Pak Army does not seek to endanger civilian govt: US General

The Pakistan Army does not have any desire to endanger the country’s civilian government or to destabilise President Asif Ali Zardari, a top American general has said.

Updated: Dec 15, 2009, 21:03 PM IST

Islamabad: The Pakistan Army does not
have any desire to endanger the country’s civilian government
or to destabilise President Asif Ali Zardari, a top American
general has said.

Gen David Petraeus, the head of the US Central
Command, said his discussions with Prime Minister Yousuf Raza
Gilani and army chief Gen Ashfaq Parvez Kayani had reinforced
his view that Pakistan’s civilian government did not face any
"I have seen no indication that Gen Kayani is
entertaining such a notion (to destabilise the government or
Zardari)," he said.

"Whenever we have talked to them, they say they are
committed to the democratically elected civilian government.
Whenever any such topic is touched upon they say they are
supportive of the government," Petraeus told a small group
of Pakistani journalists yesterday.

Petraeus, who visited Islamabad to take Pakistan’s
civilian and military leadership into confidence about the US
plans to deploy additional troops in Afghanistan, said he had
not seen any indication of the army taking over during his
meeting with Kayani.

Asked whether he thought Kayani would confide in him
if he was about to remove Zardari, Petraeus laughed and
replied: "Well, I did not ask Kayani".

The top American general said he was confident the
army had no plans to dislodge the civilian government because
the US has "sufficient contacts (with Kayani) and Admiral Mike
Mullen and I have developed a close and candid relationship
(with him)".
Petraeus, who was the first senior US official to
visit Pakistan after the US unveiled its new Afghan strategy,
also met Inter-Services Intelligence agency chief Lt Gen Ahmed
Shuja Pasha.

In addition to military cooperation against the
Taliban and al-Qaeda, the US is sharing with Pakistan details
of the operational plan in Afghanistan because it will have
implications on either side of the border, he said.

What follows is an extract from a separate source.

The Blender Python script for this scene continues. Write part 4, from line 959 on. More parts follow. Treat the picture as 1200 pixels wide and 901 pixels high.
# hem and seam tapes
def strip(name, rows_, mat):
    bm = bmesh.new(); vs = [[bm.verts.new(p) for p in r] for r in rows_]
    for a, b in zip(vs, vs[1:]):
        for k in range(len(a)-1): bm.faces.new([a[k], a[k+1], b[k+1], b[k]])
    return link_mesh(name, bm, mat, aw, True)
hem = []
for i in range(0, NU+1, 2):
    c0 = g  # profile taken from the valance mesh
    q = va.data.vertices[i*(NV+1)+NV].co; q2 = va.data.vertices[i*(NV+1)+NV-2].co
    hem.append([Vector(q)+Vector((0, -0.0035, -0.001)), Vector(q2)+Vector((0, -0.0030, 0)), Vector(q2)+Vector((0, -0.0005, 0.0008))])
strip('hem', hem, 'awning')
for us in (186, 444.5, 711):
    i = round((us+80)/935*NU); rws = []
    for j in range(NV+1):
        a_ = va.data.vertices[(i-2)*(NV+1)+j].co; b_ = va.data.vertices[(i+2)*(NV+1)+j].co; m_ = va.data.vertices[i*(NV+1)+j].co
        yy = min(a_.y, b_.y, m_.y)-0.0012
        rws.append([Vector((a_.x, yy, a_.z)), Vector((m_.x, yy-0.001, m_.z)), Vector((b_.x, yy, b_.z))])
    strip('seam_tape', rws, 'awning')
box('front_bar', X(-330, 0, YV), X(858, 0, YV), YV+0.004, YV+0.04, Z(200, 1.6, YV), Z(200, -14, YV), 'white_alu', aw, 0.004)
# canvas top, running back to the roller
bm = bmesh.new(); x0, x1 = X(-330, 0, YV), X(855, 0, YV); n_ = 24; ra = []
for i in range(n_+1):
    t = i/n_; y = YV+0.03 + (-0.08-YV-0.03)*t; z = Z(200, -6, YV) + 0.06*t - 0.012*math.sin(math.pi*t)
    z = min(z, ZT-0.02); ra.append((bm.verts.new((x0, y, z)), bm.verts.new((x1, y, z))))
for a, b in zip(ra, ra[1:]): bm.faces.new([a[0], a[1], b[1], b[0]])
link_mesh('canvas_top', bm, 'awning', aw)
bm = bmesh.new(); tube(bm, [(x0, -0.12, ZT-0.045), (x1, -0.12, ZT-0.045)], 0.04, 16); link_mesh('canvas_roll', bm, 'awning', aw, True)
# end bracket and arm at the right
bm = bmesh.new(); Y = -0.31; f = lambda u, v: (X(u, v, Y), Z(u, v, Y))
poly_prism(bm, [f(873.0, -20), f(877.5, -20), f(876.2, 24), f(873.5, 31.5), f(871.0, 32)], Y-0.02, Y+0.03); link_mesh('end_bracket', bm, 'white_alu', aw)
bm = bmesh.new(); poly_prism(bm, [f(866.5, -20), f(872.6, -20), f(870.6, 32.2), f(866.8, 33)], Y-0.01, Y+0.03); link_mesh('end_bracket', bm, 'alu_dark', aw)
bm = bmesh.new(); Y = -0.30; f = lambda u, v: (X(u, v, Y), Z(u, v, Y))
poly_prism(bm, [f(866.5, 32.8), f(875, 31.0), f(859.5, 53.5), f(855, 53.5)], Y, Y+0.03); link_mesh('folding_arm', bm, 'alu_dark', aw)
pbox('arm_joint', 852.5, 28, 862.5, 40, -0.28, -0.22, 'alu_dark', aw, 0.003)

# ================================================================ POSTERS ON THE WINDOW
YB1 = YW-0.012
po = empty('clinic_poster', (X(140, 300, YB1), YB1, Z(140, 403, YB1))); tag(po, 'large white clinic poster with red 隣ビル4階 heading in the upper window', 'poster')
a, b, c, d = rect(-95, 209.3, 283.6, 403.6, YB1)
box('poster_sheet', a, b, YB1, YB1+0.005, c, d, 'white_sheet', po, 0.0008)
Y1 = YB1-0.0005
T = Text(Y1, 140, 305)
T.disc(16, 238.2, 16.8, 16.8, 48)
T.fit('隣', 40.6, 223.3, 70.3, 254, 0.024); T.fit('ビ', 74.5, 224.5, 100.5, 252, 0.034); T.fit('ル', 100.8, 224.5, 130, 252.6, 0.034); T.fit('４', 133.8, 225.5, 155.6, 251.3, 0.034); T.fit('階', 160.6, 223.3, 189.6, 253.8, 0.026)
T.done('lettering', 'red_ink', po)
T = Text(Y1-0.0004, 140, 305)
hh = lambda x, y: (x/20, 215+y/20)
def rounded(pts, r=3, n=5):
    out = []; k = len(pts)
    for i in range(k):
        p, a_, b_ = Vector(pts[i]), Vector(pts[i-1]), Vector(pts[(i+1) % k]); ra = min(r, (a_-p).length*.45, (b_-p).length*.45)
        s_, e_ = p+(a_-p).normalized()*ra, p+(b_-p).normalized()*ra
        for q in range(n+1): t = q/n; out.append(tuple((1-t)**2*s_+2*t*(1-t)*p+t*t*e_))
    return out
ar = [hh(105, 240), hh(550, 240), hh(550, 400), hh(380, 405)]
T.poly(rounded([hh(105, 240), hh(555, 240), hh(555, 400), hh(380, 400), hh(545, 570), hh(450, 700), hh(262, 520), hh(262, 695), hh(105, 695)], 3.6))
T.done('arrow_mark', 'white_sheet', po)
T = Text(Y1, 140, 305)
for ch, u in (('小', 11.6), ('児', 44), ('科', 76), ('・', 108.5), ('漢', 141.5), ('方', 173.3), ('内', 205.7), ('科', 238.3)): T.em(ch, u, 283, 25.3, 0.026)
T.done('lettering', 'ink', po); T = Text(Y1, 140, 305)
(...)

"One of the most important developments over the past
year has been the impressive determination of Pakistan’s
efforts against extremists...Operations in Bajaur, Mohmand,
Khyber, Swat, Buner, lower Dir and now in South Waziristan
have significantly degraded the Taliban," he said.

He declined to comment on speculation that the US has
plans to expand drone attacks from the tribal areas to
Balochistan province. He said the Chairman of the US Joint
Chiefs of Staff, Admiral Mike Mullen and US commander in
Afghanistan Stanley McChrystal too will visit Pakistan soon.

Pakistan has been seeking details of the new US
strategy on Afghanistan since its announcement two weeks ago.
Officials said the deployment of additional troops in
Afghanistan is a major concern for Pakistan since it might
give rise to cross-border infiltration.

"We want to coordinate actions on the Afghan side with
Pakistan so they know what to expect. We have to do some more
inside Afghanistan to help Pakistan sustain the gains they
have made," Petraeus said.

A civilian surge is also necessary and development of
areas cleared of militants by the army in Pakistan had come up
during his meeting with Gilani, he said.

Petraeus said he understood that the Pakistani
military could not open up too many fronts.